Date of Report (Date of earliest event reported)October 19, 1995            


              DEAN WITTER REALTY INCOME PARTNERSHIP III, L.P.
          (Exact name of registrant as specified in its charter)


          Delaware                    0-18146                 13-3293754   
(State or other jurisdiction        (Commission          (I.R.S. Employer  
    of incorporation)               File Number)        Identification No.)


  Two World Trade Center, New York, New York                  10048        
   (Address of principal executive offices)                (Zip Code)      


Registrant's telephone number, including area code           (212) 392-1054


                                                                             
       (Former name or former address, if changed since last report)


                                                                             

<PAGE>
Item 5.  Other Events

     On October 19, 1995, the Partnership entered into an agreement with
an unaffiliated party to sell the land and buildings which comprise the
Delta Center, Fashion Corners, Hall Road Crossing and Westland Crossing
shopping centers.  These shopping centers in the aggregate consist of
approximately 676,000 rentable square feet.  

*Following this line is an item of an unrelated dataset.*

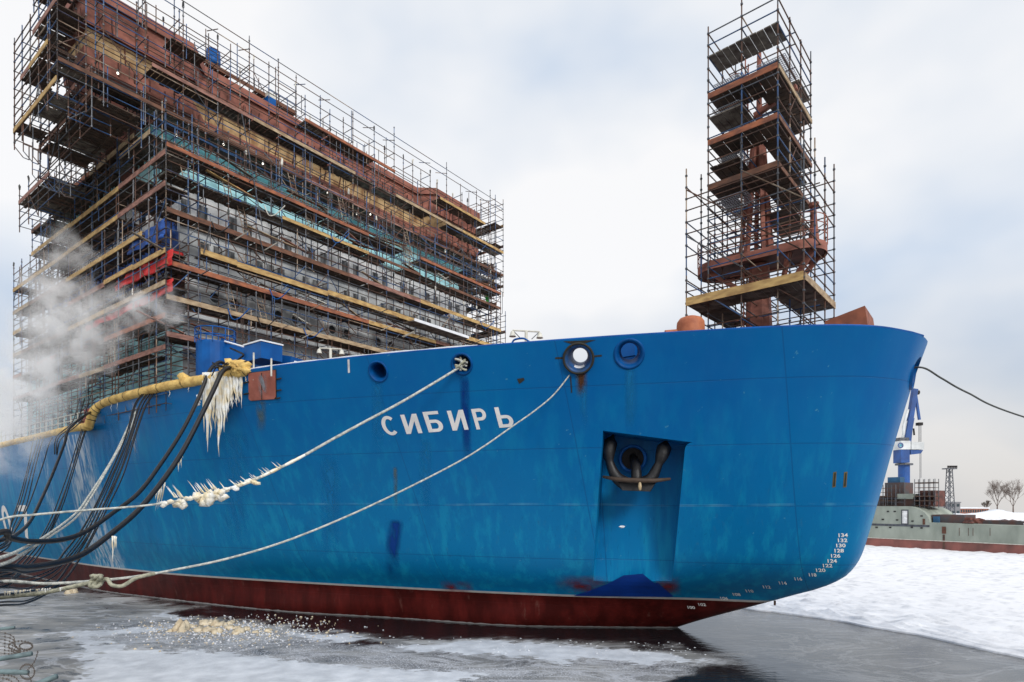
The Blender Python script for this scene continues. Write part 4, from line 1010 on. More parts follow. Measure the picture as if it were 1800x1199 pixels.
frF = lambda a, b, z: SH(b, a, z)            # rows running athwart: a = starboard offset, b = fore-and-aft
frS = lambda a, b, z: SH(a, b, z)            # rows running fore and aft
BIG = 99
frame(SS, frF, -13.9, 13.9, 31.2, 32.3, 4.6, 16.0, [(8.5, -BIG, BIG), (10.45, -BIG, BIG), (12.25, -BIG, BIG), (14.95, -BIG, BIG)], bay=1.6, brace=.3, skip=.06)
deckrun(SS, frF, -13.9, 12.2, 31.15, 31.9, 13.25, 2.0, .3, M_tb[0], 0)
frame(SS, frF, -13.9, 13.9, 31.2, 32.3, 16.0, 20.2, [(16.95, -BIG, BIG), (18.2, -BIG, BIG)], topvar=.5, tb=.2, bay=1.6, brace=.3, skip=.06)
frame(SS, frF, -17.75, 17.75, 33.9, 35.0, 20.3, 27.1, [(21.55, -BIG, BIG), (23.75, -BIG, 13.5), (25.6, -4, 4), (25.6, -15, -9), (25.9, 10.5, 12.5)], topvar=2.0, skip=.3, led=.5, brace=.12, tb=.2)
for zz in (27.75, 28.35):
    for a in range(-9, 9): SS.tube('ledger', SH(33.9, a * 1.97, zz), SH(33.9, a * 1.97 + 1.97, zz), TR, tm())
for a in range(-8, 9):
    if a % 3: SS.tube('diagonal_brace', SH(33.9, a * 1.97, 28.0), SH(35.2, a * 1.97, 28.5), TR, tm())
# starboard side
frame(SS, frS, 31.2, 57.3, 13.9, 12.8, 4.6, 11.5, [(7.8, -BIG, BIG), (9.45, -BIG, BIG), (11.1, -BIG, BIG)], topvar=0)
frame(SS, frS, 31.2, 57.3, 13.9, 12.8, 11.5, 17.9, [(12.8, -BIG, BIG), (14.4, 34, BIG), (16.2, -BIG, BIG)], topvar=.5)
frame(SS, frS, 31.2, 52.8, 13.9, 12.6, 17.9, 20.3, [(17.85, -BIG, BIG), (19.5, 33, BIG)], topvar=.5)
frame(SS, frS, 33.9, 48, 13.9, 12.8, 20.3, 22.3, [(20.1, 35, BIG)], topvar=.3)
# starboard and port wing ends
for sg in (1, -1):
    fr_ = (lambda sg: (lambda a, b, z: SH(a, b * sg, z)))(sg)
    frame(SS, fr_, 33.9, 40.9, 17.75, 16.55, 19.6, 25.6, [(20.6, -BIG, BIG), (22.9, 35.2, 39.6), (24.4, 33.9, 37.5)], bay=1.45, topvar=.5, skip=.15)
    frame(SS, fr_, 33.9, 42, 16.3, 14.0, 19.0, 22.0, [(20.65, -BIG, BIG), (21.9, 34, 40)], bay=1.6, topvar=.2, skip=.2)
    frame(SS, fr_, 33.9, 37.5, 17.75, 16.55, 25.6, 28.6, [(26.3, -BIG, BIG)], bay=1.5, topvar=.7)
frame(SS, (lambda a, b, z: SH(a, b, z)), 38.5, 48, 15.8, 13.9, 17.6, 20.4, [(19.4, 42, BIG)], bay=1.9, topvar=.1, skip=.2)
# far (port) side
frP = lambda a, b, z: SH(a, -b, z)
frame(SS, frP, 31.2, 42, 14.6, 13.4, 12.0, 16.6, [(13.2, -BIG, BIG), (15.0, -BIG, BIG)], topvar=.5)
frame(SS, frP, 31.2, 42, 13.3, 12.6, 4.6, 20.5, [(8.5, -BIG, BIG), (10.45, -BIG, BIG), (17.2, -BIG, BIG), (18.6, -BIG, BIG)], topvar=.3)
# cantilever frames hanging under the wing end and its curved tails
def poly(s, v, P, r=TR): 
    for a, b in zip(P, P[1:]): s.tube('hanging_frame', AV(*a, v), AV(*b, v), r, tm())
for dx in (0, 16, 33):
    poly(SS, 17.75, [(25 + dx, 190 + dx), (25 + dx, 257 + dx * .55), (41 + dx, 277 + dx * .5), (51 + dx, 281 + dx * .5)]); poly(SS, 17.75, [(51 + dx, 281 + dx * .5), (51 + dx, 255 + dx * .4)]); poly(SS, 17.75, [(25 + dx, 245 + dx * .5), (58 + dx, 258 + dx * .5)])
for dx in (0, 14, 28, 42):
    poly(SS, 15.8, [(57 + dx, 250 + dx), (57 + dx, 307 + dx * .5), (72 + dx, 326 + dx * .45), (88 + dx, 332 + dx * .4)]); poly(SS, 15.8, [(82 + dx, 329 + dx * .4), (82 + dx, 306 + dx * .4)]); poly(SS, 15.8, [(57 + dx, 297 + dx * .5), (90 + dx, 308 + dx * .5)])
pa = AU(880, 440, 34.5)
SS.tube('hanging_frame', SH(34, -17.75, 20), SH(34, -17.75, 18), TR, M_grey_t); SS.tube('hanging_frame', SH(34, -17.75, 18), SH(34, -17.0, 17.5), TR, M_grey_t)
# scaffold on the bridge roof
frame(SS, frF, 2.2, 10.4, 37.6, 39.8, 27.5, 30.2, [(28.3, -BIG, BIG)], bay=1.5, topvar=1.0, skip=.1, brace=.5)
frame(SS, frF, -1.5, 2.2, 38.6, 39.8, 27.5, 29.0, [], bay=1.8, topvar=.8)
# long raking tubes leaning on the front
for (x0, y0, x1, y1) in ((425, 200, 462, 405), (452, 400, 470, 470), (370, 395, 358, 445)): SS.tube('raking_tube', AU(x0, y0, 31.0), AU(x1, y1, 31.0), .03, M_grey_t)
for k in range(16):
    v = R.uniform(-12.5, 13); z = R.choice([10.0, 11.9, 12.9, 14.6, 16.9, 18.2]); SS.tube('outrigger_tube', SH(31.1, v, z), SH(30.1, v - .2, z + .25), .03, R.choice([M_pale_t, M_lampw, M_grey_t]))
def ladder(s, p, q, w=Vector((.2, 0, 0))):
    mb = MB(); mb.tube(p - w, q - w, .025, M_pale_t, 5); mb.tube(p + w, q + w, .025, M_pale_t, 5)
    for k in range(1, 9): c = p.lerp(q, k / 9); mb.tube(c - w, c + w, .018, M_pale_t, 4)
    s.item('ladder', mb)
for k in range(16):
    v = R.uniform(-13, 13); z = R.choice([8.5, 10.45, 12.25, 14.95, 16.95, 18.2]); ladder(SS, SH(31.5, v, z), SH(31.7, v + .4, z + 1.95), SD((0, .18, 0)) * .18)
for k in range(9):
    u = R.uniform(33, 52); z = R.choice([7.8, 9.45, 11.1, 12.8, 14.4, 16.2]); ladder(SS, SH(u, 13.6, z), SH(u + .5, 13.5, z + 1.8), SD((.18, 0, 0)) * .18)
for k in range(34):
    v = R.uniform(-13.5, 13.5); z = R.choice([8.5, 10.45, 12.25, 14.95, 16.95, 18.2]) + .1; L = R.uniform(1, 3); mb = MB(); m = R.choice(M_tb[:5] + [M_wood_g, M_lampw])
    mb.beam(SH(31.35, v, z + R.uniform(0, .5)), SH(31.5, v + L, z + R.uniform(0, 1.1)), .2, .04, m); SS.item('loose_board', mb)
for k in range(130):
    v = R.uniform(-13.8, 13.8); z = R.uniform(5, 20); a = R.uniform(.5, 1.6); SS.tube('diagonal_brace', SH(31.2, v, z), SH(32.3, v + R.uniform(-1.5, 1.5), z + a), TR, tm())
frame(SS, frF, -13.6, 13.6, 32.35, 33.3, 16.1, 20.9, [], bay=2.2, skip=.55, topvar=.4)
frame(SS, frF, -17.0, 17.0, 34.9, 35.2, 19.4, 22.0, [], bay=1.9, rows=(0,), skip=.25)
frame(SS, frS, 32, 56, 13.3, 12.9, 5, 17.5, [], bay=1.9, rows=(0,), skip=.3)
for k in range(120):
    v = R.uniform(-13.9, 13.9); z = R.uniform(5, 18.5); SS.tube('short_standard', SH(31.22, v, z), SH(31.22, v, z + R.uniform(.8, 3)), TR, tm())
for k in range(90):
    v = R.uniform(-17, 17); z = R.uniform(20.3, 26); SS.tube('short_standard', SH(34.0, v, z), SH(34.0, v, z + R.uniform(.8, 2.5)), TR, tm())
for k in range(60):
    u = R.uniform(31.5, 56); z = R.uniform(5, 17); SS.tube('short_standard', SH(u, 13.92, z), SH(u, 13.92, z + R.uniform(.8, 3)), TR, tm())
for k in range(70):
    v = R.uniform(-13.5, 13.5); z = R.choice([8.5, 10.45, 12.25, 14.95, 16.95, 18.2, 21.55, 23.75]); m = R.choice([M_blue_tarp, M_lampw, M_black, M_wood_g, M_lampw, M_rust]); q = R.uniform(.12, .26); uu_ = (31.7 if z < 20 else 34.4); mb = MB(); mb.blob(SH(uu_, v, z + q * .8), q, q * .8, q, m, 7, .5); SS.item('bagged_gear', mb)
for k in range(40):
    u = R.uniform(31.5, 56); z = R.uniform(5, 18); SS.tube('diagonal_brace', SH(u, 13.9, z), SH(u + R.uniform(-1.5, 1.5), 12.8, z + R.uniform(.6, 2)), TR, tm())
SS.finish()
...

     As part of the agreement, two affiliated public partnerships, Dean
Witter Realty Income Partnership II, L.P. and Dean Witter Realty Yield Plus,
L.P., also agreed to sell certain shopping centers owned by them.  

     Under the agreement, the sale of Westland Crossing may be delayed or
cancelled if a replacement is not obtained for an anchor tenant which will
vacate the center upon expiration of its lease on January 31, 1996.  A
replacement tenant has signed a letter of intent to lease this space, but
there is no assurance a lease can be consummated in time or on terms to
complete the sale of Westland Crossing.

     The buyer is conducting its due diligence review, and may terminate
the agreement at any time through November 30, 1995.  Accordingly, there can
be no assurance that the Partnership's properties identified above will be
sold.  

     The sale is scheduled to close December 11, 1995, but the date may be
accelerated or postponed.


                                SIGNATURES


     Pursuant to the requirements of the Securities Exchange Act of 1934,
the registrant has duly caused this report to be signed on its behalf by the
undersigned hereunto duly authorized.


                            DEAN WITTER REALTY INCOME PARTNERSHIP III, L.P.

                       By:  Dean Witter Realty Income Properties III Inc.
                            Managing General Partner


                       By:  /s/E. Davisson Hardman, Jr.          
                            E. Davisson Hardman, Jr.